= Recorded information =
• • • • • • •
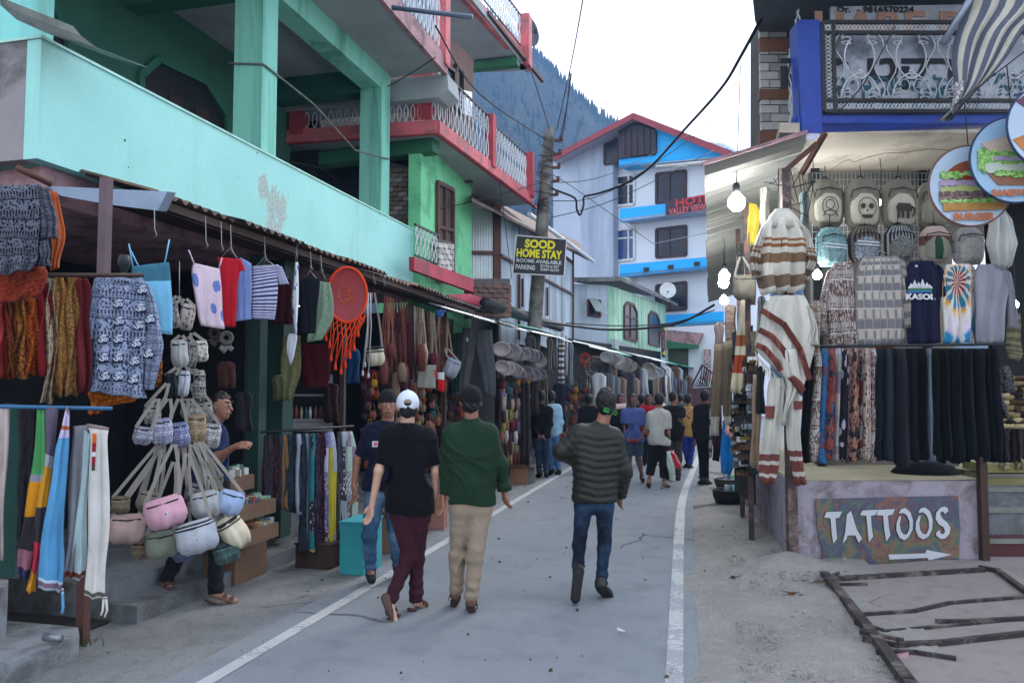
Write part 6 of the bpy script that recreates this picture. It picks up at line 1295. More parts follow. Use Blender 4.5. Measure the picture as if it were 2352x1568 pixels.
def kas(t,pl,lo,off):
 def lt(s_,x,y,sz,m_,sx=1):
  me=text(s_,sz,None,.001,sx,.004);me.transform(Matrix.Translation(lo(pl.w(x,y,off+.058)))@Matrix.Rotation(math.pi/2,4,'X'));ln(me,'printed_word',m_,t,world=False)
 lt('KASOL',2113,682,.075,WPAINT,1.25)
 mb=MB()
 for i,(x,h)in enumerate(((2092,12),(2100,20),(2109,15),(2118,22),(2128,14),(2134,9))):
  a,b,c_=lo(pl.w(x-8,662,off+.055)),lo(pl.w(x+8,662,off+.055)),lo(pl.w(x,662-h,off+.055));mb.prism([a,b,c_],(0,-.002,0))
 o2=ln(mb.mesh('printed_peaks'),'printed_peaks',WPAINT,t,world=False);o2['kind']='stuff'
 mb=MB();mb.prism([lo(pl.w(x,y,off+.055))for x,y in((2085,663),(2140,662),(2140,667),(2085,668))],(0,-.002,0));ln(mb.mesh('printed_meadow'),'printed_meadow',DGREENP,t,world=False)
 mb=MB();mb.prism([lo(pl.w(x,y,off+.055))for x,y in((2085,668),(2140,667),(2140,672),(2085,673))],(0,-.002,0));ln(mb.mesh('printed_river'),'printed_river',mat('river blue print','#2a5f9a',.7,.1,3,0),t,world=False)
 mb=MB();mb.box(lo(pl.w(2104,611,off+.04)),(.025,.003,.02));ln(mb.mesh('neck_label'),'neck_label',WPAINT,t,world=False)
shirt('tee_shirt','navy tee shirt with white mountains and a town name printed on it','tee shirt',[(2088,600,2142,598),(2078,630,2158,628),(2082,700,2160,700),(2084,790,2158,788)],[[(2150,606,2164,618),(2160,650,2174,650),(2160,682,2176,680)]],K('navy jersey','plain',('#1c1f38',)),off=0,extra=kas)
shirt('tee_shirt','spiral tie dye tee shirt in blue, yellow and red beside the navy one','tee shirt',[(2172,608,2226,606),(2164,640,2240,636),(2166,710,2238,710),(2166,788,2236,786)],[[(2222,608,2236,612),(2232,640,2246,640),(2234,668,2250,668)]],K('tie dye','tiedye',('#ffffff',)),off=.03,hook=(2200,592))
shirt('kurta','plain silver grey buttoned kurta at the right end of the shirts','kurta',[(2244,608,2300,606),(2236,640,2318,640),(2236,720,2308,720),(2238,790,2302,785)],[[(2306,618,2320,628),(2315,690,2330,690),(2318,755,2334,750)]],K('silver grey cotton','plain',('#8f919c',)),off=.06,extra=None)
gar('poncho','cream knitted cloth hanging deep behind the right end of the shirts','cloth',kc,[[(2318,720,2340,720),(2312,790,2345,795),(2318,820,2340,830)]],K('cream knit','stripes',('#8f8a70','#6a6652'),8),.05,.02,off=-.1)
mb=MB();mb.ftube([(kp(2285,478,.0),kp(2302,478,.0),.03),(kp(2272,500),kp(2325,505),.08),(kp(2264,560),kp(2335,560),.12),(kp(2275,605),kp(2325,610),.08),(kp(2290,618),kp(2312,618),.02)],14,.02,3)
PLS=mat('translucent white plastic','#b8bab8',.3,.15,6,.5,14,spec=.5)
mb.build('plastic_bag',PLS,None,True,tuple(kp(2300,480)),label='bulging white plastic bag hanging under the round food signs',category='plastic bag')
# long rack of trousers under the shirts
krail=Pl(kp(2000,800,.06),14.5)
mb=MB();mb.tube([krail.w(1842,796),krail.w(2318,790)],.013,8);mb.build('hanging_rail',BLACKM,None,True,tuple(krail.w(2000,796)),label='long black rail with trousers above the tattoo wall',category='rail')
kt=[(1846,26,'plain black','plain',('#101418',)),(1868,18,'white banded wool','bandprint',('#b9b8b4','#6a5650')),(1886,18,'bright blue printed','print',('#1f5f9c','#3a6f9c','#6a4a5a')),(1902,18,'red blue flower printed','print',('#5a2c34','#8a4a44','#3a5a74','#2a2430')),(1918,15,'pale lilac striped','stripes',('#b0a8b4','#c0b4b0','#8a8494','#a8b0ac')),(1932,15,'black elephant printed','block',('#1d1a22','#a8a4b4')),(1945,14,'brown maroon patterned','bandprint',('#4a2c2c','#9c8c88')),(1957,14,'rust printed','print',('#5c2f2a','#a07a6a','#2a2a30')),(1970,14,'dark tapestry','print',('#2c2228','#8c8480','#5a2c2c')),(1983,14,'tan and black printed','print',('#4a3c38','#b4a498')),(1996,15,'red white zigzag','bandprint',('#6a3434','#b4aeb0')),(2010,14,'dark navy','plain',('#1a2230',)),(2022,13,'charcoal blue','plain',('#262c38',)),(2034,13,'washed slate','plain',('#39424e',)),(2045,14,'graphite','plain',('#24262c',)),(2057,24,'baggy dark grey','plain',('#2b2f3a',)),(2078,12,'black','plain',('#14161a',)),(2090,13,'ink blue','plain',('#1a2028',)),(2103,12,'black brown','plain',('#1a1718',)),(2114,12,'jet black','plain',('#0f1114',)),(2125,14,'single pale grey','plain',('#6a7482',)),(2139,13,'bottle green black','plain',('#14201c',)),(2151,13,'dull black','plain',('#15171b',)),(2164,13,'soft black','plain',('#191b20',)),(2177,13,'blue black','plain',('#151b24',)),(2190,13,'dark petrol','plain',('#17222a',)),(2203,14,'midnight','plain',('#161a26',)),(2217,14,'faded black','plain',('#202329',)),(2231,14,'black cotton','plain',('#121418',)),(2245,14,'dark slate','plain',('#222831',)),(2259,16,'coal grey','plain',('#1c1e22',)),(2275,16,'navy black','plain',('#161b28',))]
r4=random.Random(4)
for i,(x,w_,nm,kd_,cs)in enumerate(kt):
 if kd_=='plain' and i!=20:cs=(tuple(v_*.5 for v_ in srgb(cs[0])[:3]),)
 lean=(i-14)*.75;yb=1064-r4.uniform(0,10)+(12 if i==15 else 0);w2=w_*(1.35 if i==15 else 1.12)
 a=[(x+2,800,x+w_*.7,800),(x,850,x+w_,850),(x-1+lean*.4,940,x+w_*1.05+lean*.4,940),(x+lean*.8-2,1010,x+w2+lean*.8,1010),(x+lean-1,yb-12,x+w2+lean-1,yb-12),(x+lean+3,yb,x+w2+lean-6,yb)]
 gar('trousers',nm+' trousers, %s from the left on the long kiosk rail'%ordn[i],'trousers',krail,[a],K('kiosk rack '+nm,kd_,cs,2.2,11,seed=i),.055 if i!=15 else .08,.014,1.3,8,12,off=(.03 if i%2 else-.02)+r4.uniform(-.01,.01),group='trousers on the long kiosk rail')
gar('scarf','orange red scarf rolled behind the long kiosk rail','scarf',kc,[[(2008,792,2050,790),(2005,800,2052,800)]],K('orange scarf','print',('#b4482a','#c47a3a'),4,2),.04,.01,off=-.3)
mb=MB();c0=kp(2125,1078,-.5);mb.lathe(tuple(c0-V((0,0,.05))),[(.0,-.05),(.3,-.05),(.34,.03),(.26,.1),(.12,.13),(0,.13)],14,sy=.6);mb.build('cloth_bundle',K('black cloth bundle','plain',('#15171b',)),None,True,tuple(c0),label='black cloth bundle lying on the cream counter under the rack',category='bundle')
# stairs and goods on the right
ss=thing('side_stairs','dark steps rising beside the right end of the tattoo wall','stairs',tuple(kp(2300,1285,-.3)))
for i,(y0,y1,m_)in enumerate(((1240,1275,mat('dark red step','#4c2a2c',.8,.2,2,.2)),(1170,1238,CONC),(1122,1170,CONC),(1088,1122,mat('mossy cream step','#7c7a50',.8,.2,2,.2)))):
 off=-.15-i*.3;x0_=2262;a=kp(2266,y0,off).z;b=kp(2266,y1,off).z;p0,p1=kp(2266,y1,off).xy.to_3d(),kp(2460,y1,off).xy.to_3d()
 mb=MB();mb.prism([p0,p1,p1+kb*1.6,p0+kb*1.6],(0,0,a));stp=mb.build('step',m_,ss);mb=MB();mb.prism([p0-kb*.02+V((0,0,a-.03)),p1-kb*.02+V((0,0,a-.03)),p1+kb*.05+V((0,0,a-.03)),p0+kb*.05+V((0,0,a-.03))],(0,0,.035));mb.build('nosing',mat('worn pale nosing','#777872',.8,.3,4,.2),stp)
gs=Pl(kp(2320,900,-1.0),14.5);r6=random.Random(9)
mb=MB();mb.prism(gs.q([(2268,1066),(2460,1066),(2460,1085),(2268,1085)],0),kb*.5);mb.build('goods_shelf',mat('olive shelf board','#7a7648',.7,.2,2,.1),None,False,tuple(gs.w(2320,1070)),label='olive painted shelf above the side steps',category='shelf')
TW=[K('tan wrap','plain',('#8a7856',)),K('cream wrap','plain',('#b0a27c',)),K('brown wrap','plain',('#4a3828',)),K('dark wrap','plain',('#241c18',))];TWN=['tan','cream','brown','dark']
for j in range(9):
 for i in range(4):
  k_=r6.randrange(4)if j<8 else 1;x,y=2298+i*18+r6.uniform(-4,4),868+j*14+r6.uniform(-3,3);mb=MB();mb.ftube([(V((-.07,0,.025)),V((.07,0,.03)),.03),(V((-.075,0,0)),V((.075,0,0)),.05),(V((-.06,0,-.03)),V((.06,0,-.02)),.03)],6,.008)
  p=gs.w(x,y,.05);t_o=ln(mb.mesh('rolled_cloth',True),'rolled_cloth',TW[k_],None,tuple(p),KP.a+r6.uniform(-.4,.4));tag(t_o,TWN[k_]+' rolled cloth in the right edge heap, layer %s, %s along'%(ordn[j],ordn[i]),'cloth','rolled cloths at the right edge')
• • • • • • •
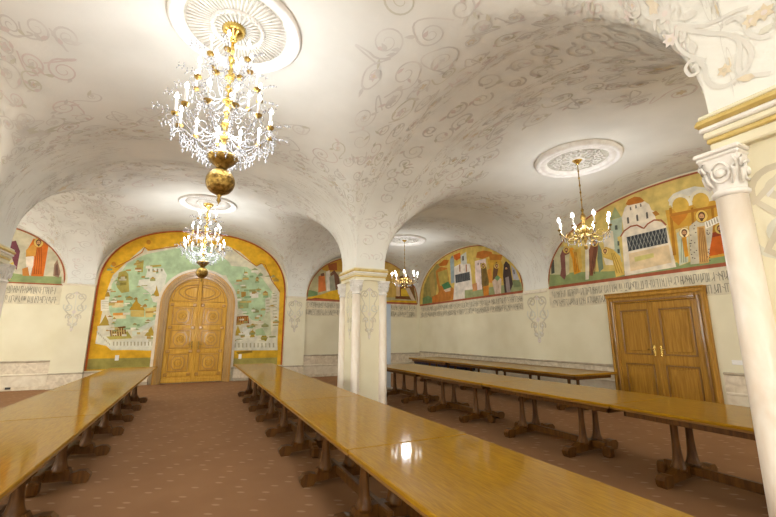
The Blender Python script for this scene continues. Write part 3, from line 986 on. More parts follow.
• • • • • • •
= Task requirements =
On how many lines does the word "from" appear? Answer with only the number.

= Written response =
2